Pescado Rabioso 2 (1973) y, sobre todo, Artaud (un álbum solista bajo el nombre de la banda ya separada) configuran el reparo, el refugio que le permite al Flaco evitar el contagio que transmite la locura del dramaturgo francés y que atestigua esa sorda guerra civil en la que se desangra este país incorregible. “No creas que ya no hay más tinieblas/ tan sólo debes comprenderla/ es como la luz en primavera”, y todos nos sentimos un poco como Starosta, el idiota. “Ya nada puedo hacer por él”, confiesa hacia el final de la canción, “Él se quemará/ mirando al sol/ y es esta la historia/ del que espera/ para despertar/ ¡Vámonos de aquí!” Pero Luis no se resigna, nos induce a movernos, y el verde se impone al amarillo en la legendaria tapa irregular del tercer disco de PR, que en palabras del poeta que lo titula simboliza la resurrección frente a la descomposición y decadencia de aquel otro que corteja, por fortuna sin seducirlo del todo, su célebre “Cantata”. Porque “mañana es mejor”, y al final de Invisible, tras el interludio de Durazno sangrante (1975), con El jardín de los presentes Spinetta reencuentra esa ciudad de Buenos Aires que se le había perdido en el primer LP de Almendra. Que es la suya, pero también la nuestra, la del entrañable capitán Beto, la de las golondrinas de Plaza de Mayo, los bandoneones de Mossalini y Mederos, la fusión con el tango en pos de una música ciudadana que se atreve a decir su nombre. 

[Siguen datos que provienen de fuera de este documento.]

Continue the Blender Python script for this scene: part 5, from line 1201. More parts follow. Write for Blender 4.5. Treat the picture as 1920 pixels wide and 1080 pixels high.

Pero “los libros de la buena memoria” ya no bastarían. Quizás uno de los momentos sublimes del altísimo canon spinettiano, su irreprimible melancolía, la gracia indeleble de sus versos, contrasta con el desasosiego que inaugura el terror inédito del régimen militar, incluso en un país acostumbrado a los peores calvarios. Para cuando Invisible presenta el disco hacia fin de año en un Luna Park totalmente colmado, la violencia simbólica de Pescado, el experimentalismo a ultranza de Artaud e Invisible se declinan ya en tiempo pasado. A partir de ahora sólo se trata de sobrevivir. La música progresiva agonizará en su propia encrucijada, incapaz de erguirse frente a ese otro monstruo grande que pisa fuerte. El Flaco todavía se las ingeniará para ofrecernos aquí y allá fragmentos de sus iluminaciones. Pero eso será otra, dolorosa, historia. Que su talento brillase como nunca en los años más oscuros de la sociedad argentina constituye la última de sus paradojas, ésta un tanto amarga, de la que siempre nos quedará el consuelo de ese puñado de álbumes inmortales.